PROBLEM TO WORK ON — Pull out every line below holding the word "scene".
** begin SUPPLIED DATA **
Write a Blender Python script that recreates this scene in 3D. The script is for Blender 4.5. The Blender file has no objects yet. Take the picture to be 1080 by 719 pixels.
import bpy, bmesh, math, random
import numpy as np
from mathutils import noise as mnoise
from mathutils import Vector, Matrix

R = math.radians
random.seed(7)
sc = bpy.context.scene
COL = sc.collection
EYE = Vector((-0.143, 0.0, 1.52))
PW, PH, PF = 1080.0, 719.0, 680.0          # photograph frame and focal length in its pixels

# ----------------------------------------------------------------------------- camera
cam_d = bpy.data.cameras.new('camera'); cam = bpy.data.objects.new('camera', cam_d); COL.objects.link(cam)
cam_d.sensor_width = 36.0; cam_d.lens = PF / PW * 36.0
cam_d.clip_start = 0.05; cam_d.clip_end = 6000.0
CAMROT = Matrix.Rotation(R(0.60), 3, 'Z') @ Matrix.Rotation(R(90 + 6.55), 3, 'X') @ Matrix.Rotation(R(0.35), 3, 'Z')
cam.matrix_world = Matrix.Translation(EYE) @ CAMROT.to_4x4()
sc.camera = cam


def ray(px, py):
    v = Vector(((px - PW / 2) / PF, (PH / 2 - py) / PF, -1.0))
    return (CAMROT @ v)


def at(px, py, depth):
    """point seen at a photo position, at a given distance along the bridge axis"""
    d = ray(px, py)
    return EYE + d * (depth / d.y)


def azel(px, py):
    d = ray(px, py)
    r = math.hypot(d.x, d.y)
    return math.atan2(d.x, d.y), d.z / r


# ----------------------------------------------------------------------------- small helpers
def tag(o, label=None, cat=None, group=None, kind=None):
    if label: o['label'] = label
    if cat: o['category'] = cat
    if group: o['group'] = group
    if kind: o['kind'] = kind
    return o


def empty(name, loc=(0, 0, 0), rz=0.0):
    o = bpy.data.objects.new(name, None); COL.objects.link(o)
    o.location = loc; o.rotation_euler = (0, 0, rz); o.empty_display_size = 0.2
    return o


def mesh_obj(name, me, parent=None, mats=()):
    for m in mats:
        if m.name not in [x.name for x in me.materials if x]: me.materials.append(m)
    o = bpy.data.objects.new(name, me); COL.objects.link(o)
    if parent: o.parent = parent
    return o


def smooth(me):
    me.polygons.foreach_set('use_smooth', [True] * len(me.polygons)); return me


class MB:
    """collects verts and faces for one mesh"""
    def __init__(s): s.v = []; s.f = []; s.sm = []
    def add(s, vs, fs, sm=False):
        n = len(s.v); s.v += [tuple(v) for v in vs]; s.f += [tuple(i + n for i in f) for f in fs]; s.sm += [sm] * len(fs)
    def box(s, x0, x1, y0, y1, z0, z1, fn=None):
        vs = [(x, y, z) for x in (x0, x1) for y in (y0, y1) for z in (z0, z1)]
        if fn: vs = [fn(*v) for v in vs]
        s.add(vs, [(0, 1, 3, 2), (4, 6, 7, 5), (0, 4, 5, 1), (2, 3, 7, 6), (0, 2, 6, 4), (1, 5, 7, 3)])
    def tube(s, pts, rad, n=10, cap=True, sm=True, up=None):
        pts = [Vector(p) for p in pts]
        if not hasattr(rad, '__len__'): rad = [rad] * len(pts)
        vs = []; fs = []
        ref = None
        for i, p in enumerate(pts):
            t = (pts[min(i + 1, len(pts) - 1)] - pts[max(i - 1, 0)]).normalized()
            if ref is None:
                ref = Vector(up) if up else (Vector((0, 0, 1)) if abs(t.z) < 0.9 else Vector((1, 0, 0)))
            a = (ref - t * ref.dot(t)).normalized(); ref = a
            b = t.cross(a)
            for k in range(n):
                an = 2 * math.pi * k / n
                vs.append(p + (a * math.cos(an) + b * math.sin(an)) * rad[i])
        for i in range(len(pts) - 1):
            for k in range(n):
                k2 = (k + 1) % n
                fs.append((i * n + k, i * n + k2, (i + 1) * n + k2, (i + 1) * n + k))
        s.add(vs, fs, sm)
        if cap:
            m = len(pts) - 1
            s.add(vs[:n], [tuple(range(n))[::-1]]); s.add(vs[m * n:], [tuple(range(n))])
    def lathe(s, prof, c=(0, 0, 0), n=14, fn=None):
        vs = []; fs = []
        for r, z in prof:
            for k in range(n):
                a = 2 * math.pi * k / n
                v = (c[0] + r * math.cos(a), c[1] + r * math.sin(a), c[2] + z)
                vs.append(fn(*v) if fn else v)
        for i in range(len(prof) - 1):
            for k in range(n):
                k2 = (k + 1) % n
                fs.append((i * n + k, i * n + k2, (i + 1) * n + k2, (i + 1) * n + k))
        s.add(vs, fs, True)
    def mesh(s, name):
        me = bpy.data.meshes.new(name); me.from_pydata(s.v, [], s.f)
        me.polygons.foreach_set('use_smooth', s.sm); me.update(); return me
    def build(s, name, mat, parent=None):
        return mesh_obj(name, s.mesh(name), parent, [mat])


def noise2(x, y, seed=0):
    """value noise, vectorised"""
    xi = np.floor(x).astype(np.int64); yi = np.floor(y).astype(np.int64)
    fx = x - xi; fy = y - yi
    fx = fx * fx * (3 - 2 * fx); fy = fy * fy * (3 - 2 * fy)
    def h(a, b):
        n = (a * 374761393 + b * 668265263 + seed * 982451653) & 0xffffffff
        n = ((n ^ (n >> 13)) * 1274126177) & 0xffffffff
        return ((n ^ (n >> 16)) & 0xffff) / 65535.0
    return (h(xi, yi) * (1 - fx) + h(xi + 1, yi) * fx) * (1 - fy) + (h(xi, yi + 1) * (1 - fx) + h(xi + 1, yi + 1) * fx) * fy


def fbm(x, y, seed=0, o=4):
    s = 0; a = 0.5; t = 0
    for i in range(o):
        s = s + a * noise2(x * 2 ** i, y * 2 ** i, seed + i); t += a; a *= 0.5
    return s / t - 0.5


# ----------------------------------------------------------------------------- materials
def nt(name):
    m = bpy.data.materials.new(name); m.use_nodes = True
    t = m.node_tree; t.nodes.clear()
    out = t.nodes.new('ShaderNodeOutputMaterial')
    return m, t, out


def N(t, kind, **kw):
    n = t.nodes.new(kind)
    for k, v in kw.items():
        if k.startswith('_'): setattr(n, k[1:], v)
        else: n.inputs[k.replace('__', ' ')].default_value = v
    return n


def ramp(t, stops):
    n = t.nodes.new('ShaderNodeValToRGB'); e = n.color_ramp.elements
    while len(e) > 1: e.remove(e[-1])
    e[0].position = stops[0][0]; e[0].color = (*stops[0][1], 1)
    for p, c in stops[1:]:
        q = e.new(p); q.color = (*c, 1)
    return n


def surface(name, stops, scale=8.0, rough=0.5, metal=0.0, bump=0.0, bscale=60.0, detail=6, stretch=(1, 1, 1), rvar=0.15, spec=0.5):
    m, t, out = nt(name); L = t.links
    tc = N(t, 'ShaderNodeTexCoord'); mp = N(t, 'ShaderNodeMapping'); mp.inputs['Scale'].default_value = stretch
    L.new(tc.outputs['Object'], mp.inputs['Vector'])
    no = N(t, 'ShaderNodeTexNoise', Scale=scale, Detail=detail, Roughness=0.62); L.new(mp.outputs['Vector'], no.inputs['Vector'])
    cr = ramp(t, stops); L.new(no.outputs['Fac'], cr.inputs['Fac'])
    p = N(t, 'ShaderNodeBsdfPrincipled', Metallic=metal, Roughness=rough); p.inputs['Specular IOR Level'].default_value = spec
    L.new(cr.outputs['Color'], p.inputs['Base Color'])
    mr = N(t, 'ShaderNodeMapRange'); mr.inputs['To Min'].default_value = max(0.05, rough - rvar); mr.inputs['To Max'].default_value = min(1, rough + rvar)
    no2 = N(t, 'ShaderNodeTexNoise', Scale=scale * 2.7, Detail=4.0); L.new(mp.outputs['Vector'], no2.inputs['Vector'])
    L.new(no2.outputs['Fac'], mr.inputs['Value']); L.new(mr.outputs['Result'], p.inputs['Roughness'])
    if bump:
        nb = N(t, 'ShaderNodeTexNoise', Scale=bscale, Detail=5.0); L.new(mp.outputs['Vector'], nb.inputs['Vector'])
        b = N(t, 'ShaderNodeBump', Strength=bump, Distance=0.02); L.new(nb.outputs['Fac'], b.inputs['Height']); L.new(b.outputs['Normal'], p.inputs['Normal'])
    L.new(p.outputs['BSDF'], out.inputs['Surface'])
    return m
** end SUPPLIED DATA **
RESPONSE TO THE EXERCISE —
Write a Blender Python script that recreates this scene in 3D. The script is for Blender 4.5. The Blender file has no objects yet. Take the picture to be 1080 by 719 pixels.
sc = bpy.context.scene